[DIRECTION]: Scan the lines below for the string "scene" and copy every one that has it.
— Start of DATA SHOWN —
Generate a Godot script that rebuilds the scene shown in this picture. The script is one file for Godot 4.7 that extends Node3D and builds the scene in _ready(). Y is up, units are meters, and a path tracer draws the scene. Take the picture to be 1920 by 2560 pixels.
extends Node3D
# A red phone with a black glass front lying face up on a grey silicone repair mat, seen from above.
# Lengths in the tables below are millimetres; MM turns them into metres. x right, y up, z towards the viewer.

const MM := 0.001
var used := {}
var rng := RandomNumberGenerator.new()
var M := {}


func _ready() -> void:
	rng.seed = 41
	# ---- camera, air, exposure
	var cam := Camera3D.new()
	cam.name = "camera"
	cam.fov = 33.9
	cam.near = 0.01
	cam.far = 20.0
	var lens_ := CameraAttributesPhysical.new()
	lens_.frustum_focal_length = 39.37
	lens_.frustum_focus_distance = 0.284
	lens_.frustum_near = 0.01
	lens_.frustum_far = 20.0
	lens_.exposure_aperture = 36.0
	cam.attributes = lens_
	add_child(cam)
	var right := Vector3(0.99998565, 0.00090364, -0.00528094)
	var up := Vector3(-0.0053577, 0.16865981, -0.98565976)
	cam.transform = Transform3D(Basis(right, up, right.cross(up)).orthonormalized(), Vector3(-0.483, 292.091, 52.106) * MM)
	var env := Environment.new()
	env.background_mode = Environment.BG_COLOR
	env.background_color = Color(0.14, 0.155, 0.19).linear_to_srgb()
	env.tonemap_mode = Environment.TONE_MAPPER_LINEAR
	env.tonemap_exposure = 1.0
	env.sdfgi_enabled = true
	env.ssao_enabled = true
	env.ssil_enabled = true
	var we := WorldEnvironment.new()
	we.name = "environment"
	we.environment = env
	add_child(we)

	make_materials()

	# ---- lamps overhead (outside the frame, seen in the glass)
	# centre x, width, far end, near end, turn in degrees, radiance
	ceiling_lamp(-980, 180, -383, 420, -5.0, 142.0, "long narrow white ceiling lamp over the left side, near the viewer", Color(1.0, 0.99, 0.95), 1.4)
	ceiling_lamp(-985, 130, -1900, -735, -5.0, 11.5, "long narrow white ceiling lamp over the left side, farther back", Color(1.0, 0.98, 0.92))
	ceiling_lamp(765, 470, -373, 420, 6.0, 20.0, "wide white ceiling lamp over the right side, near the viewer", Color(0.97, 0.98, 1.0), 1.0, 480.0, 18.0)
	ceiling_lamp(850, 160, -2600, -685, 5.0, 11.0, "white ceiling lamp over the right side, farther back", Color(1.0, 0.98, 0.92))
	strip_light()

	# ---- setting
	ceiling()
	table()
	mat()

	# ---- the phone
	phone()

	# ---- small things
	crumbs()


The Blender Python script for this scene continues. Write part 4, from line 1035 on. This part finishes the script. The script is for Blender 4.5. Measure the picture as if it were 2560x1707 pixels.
— End of DATA SHOWN —
[SOLUTION BELOW]:
Generate a Godot script that rebuilds the scene shown in this picture. The script is one file for Godot 4.7 that extends Node3D and builds the scene in _ready(). Y is up, units are meters, and a path tracer draws the scene. Take the picture to be 1920 by 2560 pixels.
The Blender Python script for this scene continues. Write part 4, from line 1035 on. This part finishes the script. The script is for Blender 4.5. Measure the picture as if it were 2560x1707 pixels.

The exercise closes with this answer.